Jesus Christ is only salvation

It's been a little while since I've posted anything here, so I thought I would rectify that with some meditations on this verse from 1 John:

My little children, I am writing these things to you so that you may not sin. But if anyone does sin, we have an advocate with the Father, Jesus Christ the righteous; and he is the atoning sacrifice for our sins, and not for ours only but also for the sins of the whole world.

What I wish to focus on here is John's language regarding Christ. He doesn't say that Christ's death is the atonement for our sins. Rather, he says that Jesus himself is the atonement for our sins, and not only for our sins, but also for the sins of the whole world. The suggestion is that the very personal existence of the Godman Jesus Christ is advocacy for the salvation of the whole world! That is Christ's life summed up: atonement and intercession on behalf of the world.

As Joseph Ratzinger has said, "Jesus Christ is only salvation." His concern is not the damnation of the world, nor the demonstration of his glory through the rightful rejection of some antecedently chosen or overlooked reprobates. Far from it! His very life is an advocacy for the salvation of ὁ ὅλος ὁ κόσμος, the whole world. If we are not saved, it is because we have rejected Christ's offer and work of salvation, which was the very substance and essence of his life.

Why is it so important that we think about Christ in this way? I think we can see why if we take a look at the next verses John writes:

Now by this we may be sure that we know him, if we obey his commandments.

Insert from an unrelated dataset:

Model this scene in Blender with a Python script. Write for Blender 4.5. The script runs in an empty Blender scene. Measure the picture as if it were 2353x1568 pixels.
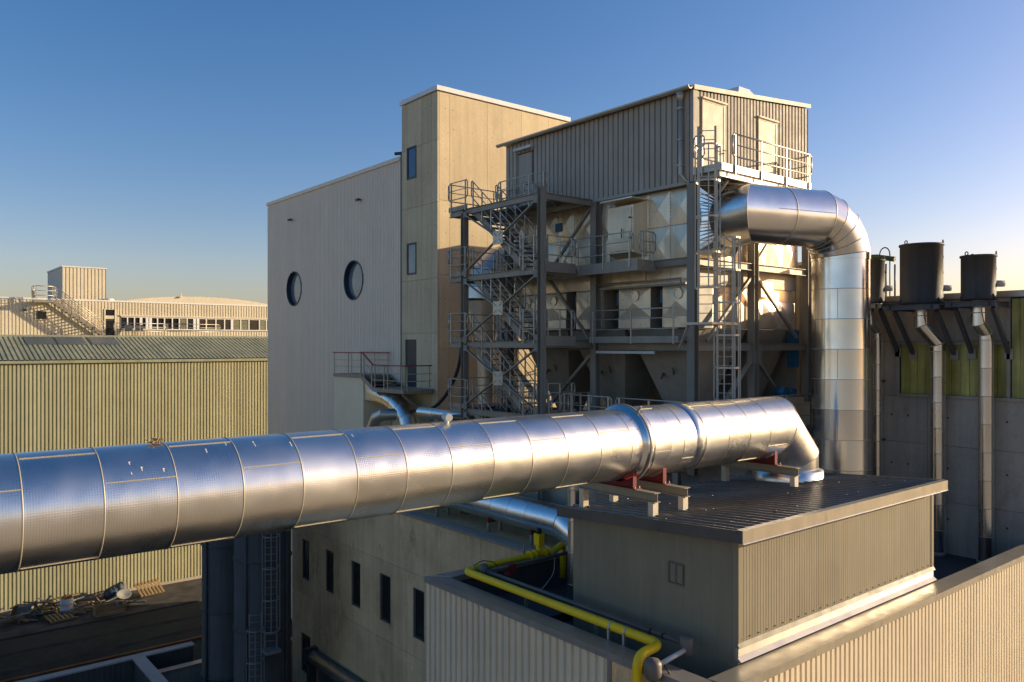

Whoever says, “I have come to know him,” but does not obey his commandments, is a liar, and in such a person the truth does not exist; but whoever obeys his word, truly in this person the love of God has reached perfection. By this we may be sure that we are in him: whoever says, “I abide in him,” ought to walk just as he walked.

Here as everywhere else in the letter, John motivates obedience in his audience -- not by a threat, not by a warning about dire impending doom, but through an appeal to love. Perfect obedience means perfect love of God; apart from loving God, we might say, it is impossible to please him and to obey his commandments. On the other hand, if you love God, which is here equated with knowing him, then you will naturally and obviously obey his commandments.

But how can we love God, if we are not sure that he is for us? How can I love Jesus Christ, if I am not convinced that he loves me? I think John saw this clearly, and therefore his presentation of God is unanimously and always a positive and "friendly" one: God is love, God is for us, Jesus Christ is the atonement for our sins, he is ready to forgive us for anything, and so on.

This is why it is so important to know and think of Jesus Christ as salvation: it may be impossible to love him, and therefore to obey him, otherwise.